The blame for this decay must be placed on both private and commercial operators. The private boaters are either unaware of the damage they are doing or more likely they just don’t care as long as they can get away with it. The commercial operators are simply ignoring the laws looking more at profits than preserving the canal front properties.

When the first “Banana Boat” operator began his tour in Bell Channel, this enraged the property owners who demanded that the GBPA respond to their concerns. Arthur Jones, Vice President of Building and Development Services for GBPA, released a statement detailing the Port’s stance on the matter and reminding the public of the by-laws and the penalties for violating them.

This statement was published in this media in April 2010, and my letter is submitted to remind the public of its content. Mr. Jones stated that “Speeding boaters were causing too much turbidity in the water and creating excessive scouring effects on the foundation of seawalls. This thereby creates erosion, making the seawalls unstable and damaging protection to the properties along the waterways. Additionally, according to the by-laws, commercial sea craft operators are not allowed to bring booze cruises, banana boats, jet skis, etc into the canals. The penalty for violation of such laws is three months imprisonment and revocation of licenses.”

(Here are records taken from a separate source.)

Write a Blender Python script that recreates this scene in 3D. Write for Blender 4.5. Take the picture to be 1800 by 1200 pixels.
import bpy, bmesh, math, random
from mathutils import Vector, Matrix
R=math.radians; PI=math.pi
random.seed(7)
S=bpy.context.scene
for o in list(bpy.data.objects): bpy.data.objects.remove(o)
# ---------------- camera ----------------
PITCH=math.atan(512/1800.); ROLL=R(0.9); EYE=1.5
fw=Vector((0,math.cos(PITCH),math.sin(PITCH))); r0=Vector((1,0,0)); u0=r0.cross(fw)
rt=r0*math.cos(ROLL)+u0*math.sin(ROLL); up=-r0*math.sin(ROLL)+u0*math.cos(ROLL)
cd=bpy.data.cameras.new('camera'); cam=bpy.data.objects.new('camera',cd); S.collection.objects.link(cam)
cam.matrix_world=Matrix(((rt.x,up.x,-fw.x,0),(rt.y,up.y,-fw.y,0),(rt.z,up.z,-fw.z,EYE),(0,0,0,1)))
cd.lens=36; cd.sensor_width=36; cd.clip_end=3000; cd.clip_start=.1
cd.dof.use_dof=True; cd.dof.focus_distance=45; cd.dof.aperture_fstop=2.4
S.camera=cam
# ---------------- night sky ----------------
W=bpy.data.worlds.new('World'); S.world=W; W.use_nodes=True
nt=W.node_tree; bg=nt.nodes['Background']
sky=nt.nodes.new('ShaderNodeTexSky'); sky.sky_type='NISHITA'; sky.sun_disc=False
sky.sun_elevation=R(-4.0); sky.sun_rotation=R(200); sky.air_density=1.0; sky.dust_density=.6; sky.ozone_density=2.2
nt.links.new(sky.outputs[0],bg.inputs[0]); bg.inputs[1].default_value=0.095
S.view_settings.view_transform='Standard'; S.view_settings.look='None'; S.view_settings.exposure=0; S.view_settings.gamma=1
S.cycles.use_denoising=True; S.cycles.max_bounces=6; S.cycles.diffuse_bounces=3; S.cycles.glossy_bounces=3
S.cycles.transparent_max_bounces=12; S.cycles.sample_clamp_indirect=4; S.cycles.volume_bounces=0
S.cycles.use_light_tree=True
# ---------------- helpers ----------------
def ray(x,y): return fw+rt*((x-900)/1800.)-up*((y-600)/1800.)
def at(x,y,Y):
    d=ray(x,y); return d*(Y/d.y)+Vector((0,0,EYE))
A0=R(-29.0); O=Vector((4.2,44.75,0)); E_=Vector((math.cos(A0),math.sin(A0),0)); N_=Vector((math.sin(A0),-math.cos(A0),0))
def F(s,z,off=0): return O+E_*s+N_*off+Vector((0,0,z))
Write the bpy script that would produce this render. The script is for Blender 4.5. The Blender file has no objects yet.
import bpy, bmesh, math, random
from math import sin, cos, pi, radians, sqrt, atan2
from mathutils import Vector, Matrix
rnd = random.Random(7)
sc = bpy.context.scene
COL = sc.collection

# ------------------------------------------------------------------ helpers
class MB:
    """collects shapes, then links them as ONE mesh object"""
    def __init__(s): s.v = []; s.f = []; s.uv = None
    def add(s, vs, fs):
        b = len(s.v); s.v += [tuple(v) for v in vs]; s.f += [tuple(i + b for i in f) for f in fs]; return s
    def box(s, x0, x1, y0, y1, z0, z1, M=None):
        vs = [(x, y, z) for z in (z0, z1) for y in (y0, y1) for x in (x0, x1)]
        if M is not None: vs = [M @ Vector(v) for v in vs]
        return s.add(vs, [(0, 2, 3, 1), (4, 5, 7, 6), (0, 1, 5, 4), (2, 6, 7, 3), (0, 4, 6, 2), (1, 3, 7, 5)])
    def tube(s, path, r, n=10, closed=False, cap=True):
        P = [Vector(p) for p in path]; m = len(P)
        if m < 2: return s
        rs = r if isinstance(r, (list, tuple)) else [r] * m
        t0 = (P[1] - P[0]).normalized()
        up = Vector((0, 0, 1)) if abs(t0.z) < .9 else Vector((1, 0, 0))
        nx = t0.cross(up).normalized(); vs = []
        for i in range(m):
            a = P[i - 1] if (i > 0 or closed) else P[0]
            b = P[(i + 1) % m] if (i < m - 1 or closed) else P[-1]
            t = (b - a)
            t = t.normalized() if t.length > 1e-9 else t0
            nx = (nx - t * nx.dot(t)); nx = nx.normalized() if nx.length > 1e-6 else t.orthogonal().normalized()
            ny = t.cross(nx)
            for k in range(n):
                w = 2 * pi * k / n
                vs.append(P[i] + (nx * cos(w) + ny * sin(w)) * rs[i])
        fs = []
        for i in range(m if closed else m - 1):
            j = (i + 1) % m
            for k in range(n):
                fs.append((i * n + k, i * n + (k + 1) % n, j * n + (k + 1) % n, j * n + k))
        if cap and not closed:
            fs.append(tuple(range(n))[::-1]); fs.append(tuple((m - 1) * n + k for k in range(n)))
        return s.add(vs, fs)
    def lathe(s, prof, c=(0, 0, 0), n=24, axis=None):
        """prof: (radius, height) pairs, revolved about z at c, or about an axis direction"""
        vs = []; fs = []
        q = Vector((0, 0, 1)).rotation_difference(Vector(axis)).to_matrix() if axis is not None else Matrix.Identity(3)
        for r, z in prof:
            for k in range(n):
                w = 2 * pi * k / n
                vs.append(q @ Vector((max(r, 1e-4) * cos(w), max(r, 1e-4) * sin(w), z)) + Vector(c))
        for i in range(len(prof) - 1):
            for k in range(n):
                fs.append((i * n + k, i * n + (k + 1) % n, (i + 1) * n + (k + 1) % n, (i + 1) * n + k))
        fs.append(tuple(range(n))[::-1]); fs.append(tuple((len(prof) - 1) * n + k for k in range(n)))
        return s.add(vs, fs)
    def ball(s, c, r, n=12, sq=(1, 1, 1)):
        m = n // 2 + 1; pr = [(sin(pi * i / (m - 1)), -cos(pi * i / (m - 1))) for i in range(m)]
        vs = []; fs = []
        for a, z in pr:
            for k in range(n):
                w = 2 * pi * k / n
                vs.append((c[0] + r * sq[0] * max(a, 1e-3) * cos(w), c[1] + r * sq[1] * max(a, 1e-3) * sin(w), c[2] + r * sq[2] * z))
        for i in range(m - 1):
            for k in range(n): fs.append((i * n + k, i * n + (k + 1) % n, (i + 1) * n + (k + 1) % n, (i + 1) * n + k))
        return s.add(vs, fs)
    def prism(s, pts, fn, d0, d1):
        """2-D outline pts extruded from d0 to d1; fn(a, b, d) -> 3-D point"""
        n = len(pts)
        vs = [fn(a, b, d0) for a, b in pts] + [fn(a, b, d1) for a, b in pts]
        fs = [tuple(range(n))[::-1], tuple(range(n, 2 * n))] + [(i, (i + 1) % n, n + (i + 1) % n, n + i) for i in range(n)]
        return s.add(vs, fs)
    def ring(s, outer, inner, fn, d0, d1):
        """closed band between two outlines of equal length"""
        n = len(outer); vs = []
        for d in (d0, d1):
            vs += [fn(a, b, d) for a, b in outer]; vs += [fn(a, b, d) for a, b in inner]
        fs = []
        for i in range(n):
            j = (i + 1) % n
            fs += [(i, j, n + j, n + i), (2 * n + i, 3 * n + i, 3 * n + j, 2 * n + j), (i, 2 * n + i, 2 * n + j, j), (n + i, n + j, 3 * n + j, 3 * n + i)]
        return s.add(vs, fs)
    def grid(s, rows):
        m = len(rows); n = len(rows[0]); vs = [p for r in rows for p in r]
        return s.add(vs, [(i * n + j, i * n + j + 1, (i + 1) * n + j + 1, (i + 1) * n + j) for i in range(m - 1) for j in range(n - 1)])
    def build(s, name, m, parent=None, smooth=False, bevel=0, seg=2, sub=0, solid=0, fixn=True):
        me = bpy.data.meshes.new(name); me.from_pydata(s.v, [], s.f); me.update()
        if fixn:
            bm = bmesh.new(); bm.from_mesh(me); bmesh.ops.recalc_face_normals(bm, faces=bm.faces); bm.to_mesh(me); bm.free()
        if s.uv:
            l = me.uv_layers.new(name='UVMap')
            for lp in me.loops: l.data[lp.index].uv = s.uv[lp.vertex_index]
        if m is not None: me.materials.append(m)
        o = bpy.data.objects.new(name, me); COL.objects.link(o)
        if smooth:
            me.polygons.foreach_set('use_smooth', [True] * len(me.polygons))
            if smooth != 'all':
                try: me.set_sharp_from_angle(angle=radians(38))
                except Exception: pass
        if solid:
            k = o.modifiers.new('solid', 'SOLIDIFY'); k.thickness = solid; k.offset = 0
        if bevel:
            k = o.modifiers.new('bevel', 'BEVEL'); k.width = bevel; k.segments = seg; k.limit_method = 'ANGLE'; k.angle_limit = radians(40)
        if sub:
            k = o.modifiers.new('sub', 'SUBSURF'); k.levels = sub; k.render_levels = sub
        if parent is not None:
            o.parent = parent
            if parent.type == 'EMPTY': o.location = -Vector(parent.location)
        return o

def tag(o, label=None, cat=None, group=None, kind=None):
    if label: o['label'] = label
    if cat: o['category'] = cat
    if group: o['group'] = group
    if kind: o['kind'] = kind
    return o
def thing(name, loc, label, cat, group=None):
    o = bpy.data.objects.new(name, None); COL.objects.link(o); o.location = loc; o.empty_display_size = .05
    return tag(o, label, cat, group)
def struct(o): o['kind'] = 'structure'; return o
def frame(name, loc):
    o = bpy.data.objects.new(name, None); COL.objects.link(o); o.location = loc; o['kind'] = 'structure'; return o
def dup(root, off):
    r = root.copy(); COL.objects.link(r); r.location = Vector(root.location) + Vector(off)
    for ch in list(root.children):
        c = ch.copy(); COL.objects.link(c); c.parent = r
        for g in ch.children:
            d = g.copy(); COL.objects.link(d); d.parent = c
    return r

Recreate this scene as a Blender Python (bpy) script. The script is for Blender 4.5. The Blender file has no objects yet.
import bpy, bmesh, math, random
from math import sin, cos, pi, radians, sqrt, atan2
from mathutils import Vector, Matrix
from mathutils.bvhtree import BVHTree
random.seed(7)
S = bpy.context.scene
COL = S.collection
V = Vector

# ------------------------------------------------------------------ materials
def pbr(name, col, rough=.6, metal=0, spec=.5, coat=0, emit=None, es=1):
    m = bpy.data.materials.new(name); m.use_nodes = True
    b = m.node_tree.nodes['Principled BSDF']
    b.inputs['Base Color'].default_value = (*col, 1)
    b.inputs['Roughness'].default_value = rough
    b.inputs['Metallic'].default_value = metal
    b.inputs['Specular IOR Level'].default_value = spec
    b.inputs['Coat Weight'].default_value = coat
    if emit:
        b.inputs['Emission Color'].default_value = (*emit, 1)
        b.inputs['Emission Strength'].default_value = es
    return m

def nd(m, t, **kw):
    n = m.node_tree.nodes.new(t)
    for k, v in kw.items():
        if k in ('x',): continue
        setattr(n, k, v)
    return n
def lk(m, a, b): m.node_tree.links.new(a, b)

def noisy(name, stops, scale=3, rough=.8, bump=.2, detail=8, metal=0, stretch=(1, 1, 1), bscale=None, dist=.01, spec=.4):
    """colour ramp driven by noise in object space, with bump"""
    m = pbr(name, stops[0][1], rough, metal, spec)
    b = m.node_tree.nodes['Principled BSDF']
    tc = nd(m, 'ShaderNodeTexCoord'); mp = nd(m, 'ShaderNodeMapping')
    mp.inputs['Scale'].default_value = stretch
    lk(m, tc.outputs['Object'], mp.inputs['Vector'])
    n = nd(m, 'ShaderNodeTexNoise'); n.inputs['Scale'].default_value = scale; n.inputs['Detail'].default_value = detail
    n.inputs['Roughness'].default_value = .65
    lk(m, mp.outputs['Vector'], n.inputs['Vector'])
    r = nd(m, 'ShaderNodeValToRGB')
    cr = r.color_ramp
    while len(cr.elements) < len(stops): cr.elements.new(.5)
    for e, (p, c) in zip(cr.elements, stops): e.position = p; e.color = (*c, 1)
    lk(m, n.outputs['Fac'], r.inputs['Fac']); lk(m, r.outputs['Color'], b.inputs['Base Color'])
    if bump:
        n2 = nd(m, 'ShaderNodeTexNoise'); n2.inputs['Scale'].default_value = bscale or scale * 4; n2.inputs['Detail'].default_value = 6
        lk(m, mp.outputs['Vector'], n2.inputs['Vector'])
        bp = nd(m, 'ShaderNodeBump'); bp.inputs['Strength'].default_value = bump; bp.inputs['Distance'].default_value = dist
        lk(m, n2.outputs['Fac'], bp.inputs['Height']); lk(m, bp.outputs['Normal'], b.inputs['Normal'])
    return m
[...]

Mr. Jones went on to say “The Port’s stance is that we want persons to obey the by-laws. We will post signs to remind the public of the by-laws and penalties for violating them. Also, we expect to receive additional monitoring from the police with regard to this matter.”

When this statement was submitted, the police were at a disadvantage to respond to complaints since they had limited equipment and were stationed at Freeport Harbour. The property owners were happy to receive the Port’s backing but again were left wondering how these laws would be enforced. Since then, the GBPA has posted new large signs at the main jetties stating that the canals were a “No Wake” zone.

Additionally, the police now have a new office located at the Grand Bahama Sailing Club just inside the Waterway which is equipped with new boats. I have spoken to the officers stationed there and they are both professional and very willing to listen and respond to your complaints. There is no reason now to just sit and let these violators continue to destroy our properties; we now have laws with teeth and the police nearby to respond to your complaints (351-5390).

If we all stand together and report these violators we may be able to preserve what we have left, otherwise we just might one day find out that our back yards have fallen into the water.